Stolen Generations - Historical Debates Over The Stolen Generations

Historical Debates Over The Stolen Generations

Despite the lengthy and detailed findings set out in the Bringing Them Home report, the nature and extent of the removals documented in the report have been debated and disputed within Australia, with some commentators questioning the findings and asserting that the Stolen Generations has been exaggerated. Sir Ronald Wilson, former President of the Human Rights and Equal Opportunities Commission and a Commissioner on the Inquiry, has stated that none of the more than 500 witnesses who appeared before the Inquiry were cross-examined. This failure to cross-examine has been the basis of criticism by the anthropologist Ron Brunton as well as by the centre-right Liberal Party Federal Government, which was in power at the time that the report, commissioned by the previous Labour Party Government, was delivered.
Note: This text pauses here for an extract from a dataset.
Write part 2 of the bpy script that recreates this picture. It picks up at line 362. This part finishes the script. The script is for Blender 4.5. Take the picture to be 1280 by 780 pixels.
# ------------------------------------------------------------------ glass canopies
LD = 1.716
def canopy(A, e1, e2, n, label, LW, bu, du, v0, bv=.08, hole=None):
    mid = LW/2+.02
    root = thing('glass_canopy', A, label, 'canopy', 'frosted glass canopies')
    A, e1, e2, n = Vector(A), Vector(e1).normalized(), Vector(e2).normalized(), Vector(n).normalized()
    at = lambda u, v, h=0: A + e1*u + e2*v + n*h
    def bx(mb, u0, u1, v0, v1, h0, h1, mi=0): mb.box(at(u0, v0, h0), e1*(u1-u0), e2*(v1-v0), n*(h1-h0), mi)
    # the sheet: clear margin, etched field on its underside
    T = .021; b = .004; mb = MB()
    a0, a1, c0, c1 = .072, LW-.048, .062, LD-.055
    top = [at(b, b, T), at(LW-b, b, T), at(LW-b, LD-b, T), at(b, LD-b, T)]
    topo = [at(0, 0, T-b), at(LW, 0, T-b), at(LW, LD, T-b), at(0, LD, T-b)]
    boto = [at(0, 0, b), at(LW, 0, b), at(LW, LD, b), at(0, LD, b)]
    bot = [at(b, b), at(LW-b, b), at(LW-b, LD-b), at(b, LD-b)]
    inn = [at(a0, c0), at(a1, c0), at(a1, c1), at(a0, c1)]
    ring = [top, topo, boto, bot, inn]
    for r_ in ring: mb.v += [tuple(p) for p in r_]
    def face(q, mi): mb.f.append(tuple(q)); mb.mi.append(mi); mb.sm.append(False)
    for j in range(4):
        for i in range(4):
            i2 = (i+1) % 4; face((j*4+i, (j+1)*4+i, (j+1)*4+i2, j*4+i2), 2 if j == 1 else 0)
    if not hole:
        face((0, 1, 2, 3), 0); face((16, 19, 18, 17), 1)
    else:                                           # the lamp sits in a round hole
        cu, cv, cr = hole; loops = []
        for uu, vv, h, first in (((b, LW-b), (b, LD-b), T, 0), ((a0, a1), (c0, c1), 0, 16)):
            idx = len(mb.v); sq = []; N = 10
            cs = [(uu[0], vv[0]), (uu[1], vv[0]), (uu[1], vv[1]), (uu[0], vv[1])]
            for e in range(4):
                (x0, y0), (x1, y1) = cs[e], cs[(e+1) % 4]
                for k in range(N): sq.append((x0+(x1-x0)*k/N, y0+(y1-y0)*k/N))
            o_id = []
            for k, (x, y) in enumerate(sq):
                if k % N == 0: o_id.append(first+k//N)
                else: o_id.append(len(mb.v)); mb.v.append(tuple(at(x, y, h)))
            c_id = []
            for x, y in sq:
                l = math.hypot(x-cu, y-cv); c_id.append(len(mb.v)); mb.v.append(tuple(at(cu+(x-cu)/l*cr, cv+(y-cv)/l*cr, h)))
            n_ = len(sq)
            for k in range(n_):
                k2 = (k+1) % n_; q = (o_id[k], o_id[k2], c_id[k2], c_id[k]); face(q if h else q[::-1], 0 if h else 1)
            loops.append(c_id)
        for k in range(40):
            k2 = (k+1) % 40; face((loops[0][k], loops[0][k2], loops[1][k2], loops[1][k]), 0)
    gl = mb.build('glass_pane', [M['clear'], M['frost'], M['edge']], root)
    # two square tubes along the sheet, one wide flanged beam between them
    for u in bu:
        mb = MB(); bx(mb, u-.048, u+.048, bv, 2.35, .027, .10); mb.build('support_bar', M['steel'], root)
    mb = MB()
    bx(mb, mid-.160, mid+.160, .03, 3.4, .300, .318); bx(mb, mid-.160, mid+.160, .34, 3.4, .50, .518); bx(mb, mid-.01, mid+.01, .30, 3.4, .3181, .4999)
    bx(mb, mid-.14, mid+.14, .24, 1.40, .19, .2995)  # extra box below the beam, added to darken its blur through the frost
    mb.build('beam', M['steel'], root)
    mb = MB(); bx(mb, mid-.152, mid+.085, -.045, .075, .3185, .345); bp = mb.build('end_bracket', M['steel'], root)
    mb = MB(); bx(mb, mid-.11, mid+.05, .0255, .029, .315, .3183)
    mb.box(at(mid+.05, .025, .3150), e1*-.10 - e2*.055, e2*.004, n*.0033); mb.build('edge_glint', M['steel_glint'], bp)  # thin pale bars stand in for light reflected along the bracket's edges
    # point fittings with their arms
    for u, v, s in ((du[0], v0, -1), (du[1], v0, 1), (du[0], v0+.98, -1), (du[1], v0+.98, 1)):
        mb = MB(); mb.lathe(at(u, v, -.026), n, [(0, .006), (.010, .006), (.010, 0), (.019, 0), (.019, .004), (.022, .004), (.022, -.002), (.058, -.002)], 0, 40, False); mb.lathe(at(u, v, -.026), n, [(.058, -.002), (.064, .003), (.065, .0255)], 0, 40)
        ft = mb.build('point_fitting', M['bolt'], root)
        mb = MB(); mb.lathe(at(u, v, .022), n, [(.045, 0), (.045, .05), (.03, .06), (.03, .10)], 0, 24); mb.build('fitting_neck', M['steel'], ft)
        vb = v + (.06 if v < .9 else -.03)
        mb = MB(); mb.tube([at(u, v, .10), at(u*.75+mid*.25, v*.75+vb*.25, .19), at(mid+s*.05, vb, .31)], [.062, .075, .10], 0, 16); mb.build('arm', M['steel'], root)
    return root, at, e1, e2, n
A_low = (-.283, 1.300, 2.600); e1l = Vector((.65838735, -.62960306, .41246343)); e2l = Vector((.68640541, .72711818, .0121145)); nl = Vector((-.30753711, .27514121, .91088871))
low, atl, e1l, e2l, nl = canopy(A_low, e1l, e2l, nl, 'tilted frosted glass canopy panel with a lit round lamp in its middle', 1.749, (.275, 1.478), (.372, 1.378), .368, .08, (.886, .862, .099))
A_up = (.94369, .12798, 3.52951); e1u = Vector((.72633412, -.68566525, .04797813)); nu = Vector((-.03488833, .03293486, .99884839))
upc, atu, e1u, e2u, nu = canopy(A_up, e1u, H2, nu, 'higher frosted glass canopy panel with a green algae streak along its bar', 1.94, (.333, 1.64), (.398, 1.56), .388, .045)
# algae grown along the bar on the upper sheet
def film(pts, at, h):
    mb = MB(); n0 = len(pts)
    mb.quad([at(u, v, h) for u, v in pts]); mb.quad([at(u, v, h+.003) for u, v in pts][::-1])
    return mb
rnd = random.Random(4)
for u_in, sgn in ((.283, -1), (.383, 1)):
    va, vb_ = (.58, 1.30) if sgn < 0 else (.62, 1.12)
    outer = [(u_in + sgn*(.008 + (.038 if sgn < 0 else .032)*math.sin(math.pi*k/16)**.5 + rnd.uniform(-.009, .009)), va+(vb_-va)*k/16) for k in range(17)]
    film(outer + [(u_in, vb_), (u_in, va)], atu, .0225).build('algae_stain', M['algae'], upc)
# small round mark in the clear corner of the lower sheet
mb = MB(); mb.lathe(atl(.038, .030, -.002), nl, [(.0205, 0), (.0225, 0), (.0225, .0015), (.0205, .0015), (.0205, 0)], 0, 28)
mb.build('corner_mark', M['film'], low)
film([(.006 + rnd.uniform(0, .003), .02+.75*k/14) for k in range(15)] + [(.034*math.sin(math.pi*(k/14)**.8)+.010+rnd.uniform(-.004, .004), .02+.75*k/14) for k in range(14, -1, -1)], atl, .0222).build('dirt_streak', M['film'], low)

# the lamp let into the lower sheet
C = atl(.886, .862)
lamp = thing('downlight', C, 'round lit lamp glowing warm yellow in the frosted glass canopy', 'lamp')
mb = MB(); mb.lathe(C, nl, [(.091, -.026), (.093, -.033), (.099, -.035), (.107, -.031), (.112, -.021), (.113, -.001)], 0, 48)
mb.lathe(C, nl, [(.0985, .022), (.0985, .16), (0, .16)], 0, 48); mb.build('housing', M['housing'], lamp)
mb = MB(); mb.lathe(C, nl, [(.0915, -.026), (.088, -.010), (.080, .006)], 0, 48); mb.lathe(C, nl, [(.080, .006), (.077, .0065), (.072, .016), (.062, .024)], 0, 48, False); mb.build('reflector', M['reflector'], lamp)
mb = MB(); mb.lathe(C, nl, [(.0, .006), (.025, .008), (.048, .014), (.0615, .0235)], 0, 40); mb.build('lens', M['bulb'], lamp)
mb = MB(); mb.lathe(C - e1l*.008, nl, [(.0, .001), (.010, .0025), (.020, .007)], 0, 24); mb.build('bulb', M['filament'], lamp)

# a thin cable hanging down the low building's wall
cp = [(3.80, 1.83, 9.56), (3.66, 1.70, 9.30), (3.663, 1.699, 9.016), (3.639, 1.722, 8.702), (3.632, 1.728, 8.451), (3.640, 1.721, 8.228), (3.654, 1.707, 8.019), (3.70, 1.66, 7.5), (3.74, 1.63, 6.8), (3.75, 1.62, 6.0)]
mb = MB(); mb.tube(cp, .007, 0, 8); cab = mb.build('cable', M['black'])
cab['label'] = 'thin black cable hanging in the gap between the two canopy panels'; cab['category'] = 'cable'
An Australian Federal Government submission has questioned the conduct of the Commission which produced the report, arguing that the Commission failed to critically appraise or test the claims on which it based the report and fails to distinguish between those separated from their families "with and without consent, and with and without good reason". Not only has the number of children removed from their parents been questioned (critics often quote the ten percent estimate, which they say does not constitute a 'generation'), but also the intent and effects of the government policy.
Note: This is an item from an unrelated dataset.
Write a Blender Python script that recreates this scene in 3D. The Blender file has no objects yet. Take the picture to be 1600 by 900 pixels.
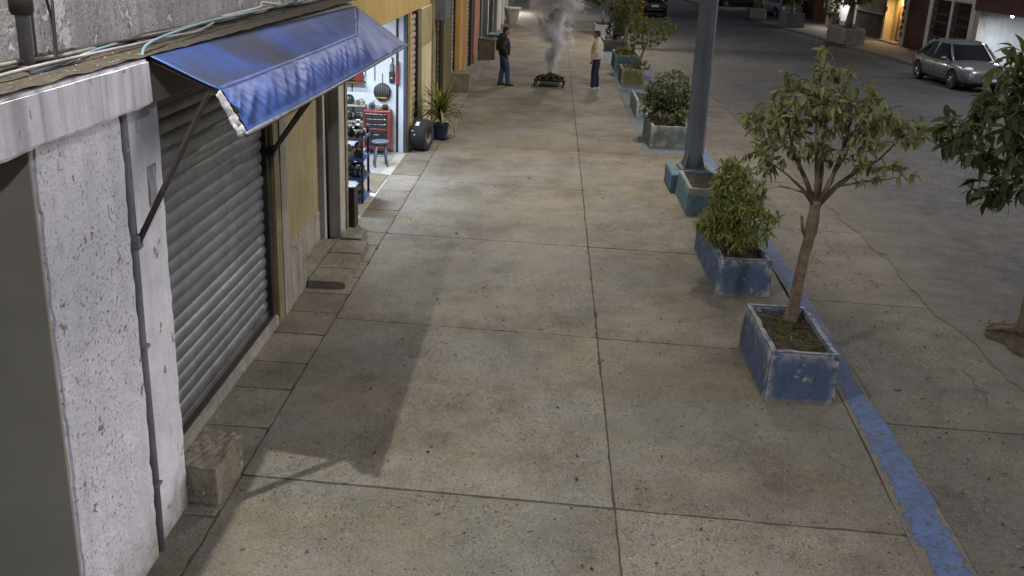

In 2009, Keith Windschuttle published a 656-page book examining the claims of the Stolen Generations thesis, The Fabrication of Aboriginal History, Volume Three, The Stolen Generations, 1882–2008 (Macleay Press). His detailed analysis of the archival evidence concluded that "not only is the charge of genocide unwarranted, but so is the term 'Stolen Generations'. Aboriginal Children were never removed from their families in order to put an end to Aboriginality or, indeed, to serve any improper government policy or program. The small numbers of Aboriginal child removals in the twentieth century were almost all based on traditional grounds of child welfare." Windschuttle has put the entire book on the internet, along with other material.
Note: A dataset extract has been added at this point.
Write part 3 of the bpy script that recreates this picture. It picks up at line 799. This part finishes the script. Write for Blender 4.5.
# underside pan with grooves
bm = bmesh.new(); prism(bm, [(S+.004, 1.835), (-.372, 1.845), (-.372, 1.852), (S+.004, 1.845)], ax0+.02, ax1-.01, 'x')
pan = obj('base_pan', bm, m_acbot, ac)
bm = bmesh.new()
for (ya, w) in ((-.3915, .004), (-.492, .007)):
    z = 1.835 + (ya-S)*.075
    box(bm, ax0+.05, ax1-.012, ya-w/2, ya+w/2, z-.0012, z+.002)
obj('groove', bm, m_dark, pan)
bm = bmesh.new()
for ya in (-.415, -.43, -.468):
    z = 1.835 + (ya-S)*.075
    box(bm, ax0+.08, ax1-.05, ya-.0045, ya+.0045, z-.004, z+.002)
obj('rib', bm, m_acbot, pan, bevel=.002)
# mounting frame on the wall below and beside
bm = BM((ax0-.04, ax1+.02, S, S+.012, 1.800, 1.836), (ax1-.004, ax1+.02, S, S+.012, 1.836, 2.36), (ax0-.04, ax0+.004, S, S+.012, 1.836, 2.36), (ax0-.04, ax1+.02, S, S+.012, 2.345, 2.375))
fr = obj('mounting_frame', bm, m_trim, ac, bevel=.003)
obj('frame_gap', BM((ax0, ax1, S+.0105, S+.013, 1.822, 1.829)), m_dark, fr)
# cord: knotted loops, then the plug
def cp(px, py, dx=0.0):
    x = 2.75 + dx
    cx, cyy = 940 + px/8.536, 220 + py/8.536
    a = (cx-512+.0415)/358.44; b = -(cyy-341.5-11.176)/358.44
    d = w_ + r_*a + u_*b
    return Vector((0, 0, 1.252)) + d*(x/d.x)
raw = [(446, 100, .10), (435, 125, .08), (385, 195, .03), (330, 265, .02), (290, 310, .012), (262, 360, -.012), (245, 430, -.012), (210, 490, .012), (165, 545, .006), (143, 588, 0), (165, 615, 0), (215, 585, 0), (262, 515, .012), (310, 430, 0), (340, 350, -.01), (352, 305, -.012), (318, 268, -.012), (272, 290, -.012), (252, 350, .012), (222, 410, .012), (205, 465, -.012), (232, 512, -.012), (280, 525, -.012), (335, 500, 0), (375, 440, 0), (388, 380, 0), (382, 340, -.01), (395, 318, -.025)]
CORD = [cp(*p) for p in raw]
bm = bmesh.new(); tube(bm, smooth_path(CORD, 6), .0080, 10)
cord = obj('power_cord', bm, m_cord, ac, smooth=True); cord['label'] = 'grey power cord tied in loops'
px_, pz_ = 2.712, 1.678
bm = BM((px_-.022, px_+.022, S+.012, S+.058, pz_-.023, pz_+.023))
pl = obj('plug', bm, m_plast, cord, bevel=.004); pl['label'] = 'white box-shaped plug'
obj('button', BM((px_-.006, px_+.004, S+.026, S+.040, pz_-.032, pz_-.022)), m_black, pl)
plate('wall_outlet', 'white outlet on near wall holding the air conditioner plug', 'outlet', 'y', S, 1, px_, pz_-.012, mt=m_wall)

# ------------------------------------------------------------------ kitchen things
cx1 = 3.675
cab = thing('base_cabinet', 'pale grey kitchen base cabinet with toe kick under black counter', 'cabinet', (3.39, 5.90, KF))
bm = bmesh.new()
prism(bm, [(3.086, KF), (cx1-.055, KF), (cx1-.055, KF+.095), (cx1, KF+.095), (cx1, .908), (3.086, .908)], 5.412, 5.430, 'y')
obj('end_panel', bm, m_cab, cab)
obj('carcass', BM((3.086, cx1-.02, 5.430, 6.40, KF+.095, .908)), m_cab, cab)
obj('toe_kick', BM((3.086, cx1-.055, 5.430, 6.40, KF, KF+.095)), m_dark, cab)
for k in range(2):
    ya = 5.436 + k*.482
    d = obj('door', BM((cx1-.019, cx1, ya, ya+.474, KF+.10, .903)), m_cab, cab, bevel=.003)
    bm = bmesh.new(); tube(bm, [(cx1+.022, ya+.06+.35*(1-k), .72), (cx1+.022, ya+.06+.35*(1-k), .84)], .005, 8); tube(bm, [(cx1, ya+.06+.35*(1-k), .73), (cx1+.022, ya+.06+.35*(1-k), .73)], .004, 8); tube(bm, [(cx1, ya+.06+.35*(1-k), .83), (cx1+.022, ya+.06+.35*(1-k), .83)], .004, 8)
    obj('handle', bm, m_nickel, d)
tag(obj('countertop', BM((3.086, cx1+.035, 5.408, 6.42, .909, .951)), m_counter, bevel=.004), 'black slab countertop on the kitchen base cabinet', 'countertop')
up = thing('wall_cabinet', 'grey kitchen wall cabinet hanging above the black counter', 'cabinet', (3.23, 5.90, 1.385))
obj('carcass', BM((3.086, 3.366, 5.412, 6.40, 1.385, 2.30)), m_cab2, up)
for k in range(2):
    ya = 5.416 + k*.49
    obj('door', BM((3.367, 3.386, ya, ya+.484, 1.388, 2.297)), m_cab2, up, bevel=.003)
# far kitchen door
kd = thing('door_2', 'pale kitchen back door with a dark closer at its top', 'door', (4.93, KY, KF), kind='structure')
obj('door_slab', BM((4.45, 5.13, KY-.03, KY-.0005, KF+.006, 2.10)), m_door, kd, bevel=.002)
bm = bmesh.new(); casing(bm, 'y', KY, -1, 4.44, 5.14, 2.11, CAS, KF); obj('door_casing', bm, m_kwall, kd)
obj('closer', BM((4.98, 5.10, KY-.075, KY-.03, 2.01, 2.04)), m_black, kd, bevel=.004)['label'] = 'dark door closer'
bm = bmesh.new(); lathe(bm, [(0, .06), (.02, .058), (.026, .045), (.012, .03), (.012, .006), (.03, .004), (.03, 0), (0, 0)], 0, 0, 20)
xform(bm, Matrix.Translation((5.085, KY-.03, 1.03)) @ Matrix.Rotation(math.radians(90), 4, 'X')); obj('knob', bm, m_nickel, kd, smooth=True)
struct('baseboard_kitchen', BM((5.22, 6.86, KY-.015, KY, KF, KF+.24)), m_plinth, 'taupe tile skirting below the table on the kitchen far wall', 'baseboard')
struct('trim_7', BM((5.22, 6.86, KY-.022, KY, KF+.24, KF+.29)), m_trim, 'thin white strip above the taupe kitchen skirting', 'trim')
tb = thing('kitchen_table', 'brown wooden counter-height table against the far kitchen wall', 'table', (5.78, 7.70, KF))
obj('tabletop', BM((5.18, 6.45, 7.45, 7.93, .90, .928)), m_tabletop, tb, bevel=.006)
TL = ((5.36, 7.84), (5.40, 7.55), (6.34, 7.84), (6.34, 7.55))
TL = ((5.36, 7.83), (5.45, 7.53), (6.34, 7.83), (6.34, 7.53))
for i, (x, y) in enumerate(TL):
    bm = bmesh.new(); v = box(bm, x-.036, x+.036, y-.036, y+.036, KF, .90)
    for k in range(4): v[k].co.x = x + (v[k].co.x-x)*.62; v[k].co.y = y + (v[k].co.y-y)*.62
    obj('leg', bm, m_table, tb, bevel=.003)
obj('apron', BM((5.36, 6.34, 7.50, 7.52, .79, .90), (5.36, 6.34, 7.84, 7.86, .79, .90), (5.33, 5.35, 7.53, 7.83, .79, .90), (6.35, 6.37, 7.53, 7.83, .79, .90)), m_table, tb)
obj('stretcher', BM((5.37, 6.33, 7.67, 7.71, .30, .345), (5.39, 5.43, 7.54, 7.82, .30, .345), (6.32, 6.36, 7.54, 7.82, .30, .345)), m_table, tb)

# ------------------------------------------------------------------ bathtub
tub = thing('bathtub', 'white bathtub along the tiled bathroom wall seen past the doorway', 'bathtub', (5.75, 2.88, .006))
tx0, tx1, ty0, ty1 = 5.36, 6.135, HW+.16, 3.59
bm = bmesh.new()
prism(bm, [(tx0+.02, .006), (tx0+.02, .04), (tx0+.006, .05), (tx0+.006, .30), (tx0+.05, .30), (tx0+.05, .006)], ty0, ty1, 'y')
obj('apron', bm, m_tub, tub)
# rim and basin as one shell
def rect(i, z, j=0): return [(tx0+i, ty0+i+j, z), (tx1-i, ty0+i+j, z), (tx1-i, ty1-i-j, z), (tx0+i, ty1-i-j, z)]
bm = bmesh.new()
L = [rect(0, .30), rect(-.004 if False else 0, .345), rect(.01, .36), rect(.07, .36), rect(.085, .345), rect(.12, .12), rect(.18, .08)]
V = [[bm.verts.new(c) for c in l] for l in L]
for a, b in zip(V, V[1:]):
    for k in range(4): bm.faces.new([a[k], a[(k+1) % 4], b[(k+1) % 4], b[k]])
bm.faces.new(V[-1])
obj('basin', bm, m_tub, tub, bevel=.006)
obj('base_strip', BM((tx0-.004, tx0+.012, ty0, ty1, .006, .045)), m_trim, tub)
Some conservative journalists, such as Andrew Bolt, consider the Stolen Generations is a "preposterous and obscene" myth or "theory" and "propaganda" and that there was actually no policy in any state or territory at any time for the systematic removal of "half-caste" Aboriginal children. Professor of politics at La Trobe University, Robert Manne, has responded that Bolt's failure to address the wealth of documentary and anecdotal evidence demonstrating the existence of the Stolen Generations amounts to a clear case of historical denialism. Bolt argues that a key issue of the debate over the existence of a "Stolen Generations" is the identification of particular persons as having been "stolen" and further that it would require that it be substantiated that children had been "stolen" in such numbers as to justify inferring the existence of a policy to do so, as opposed to such cases being aberrations. He and other sceptics of the existence of such a child removal policy would require that the circumstances of the removal of such children be subjected to the standard of scrutiny found in a court of law or a similar investigatory standard, and that it be shown that they were "stolen" and not abandoned, given up or removed for legitimate reasons. Many documents in state archives detail the policies and events that come under the term "Stolen Generation".

In April 2000, controversy stirred when the then Aboriginal Affairs Minister in the conservative Howard Government, John Herron, tabled a report in the Australian Parliament that questioned whether or not there had been a "Stolen Generation", on the semantic distinction that as "only 10% of Aboriginal children" had been removed, they did not constitute an entire "generation". The report received media attention and there were protests. Dr Herron apologised for the "understandable offence taken by some people" as a result of his comments, although he refused to alter the report as it had been tabled.

The term "generation" was first used by historian Peter Reed. Robert Manne has stated that when we refer to the "generation that lost their lives in the First World War", we don't mean 50 per cent or 90 per cent of young people, but use it as a metaphor for a collective experience. Similarly, the Aboriginal community use the term to describe their collective suffering.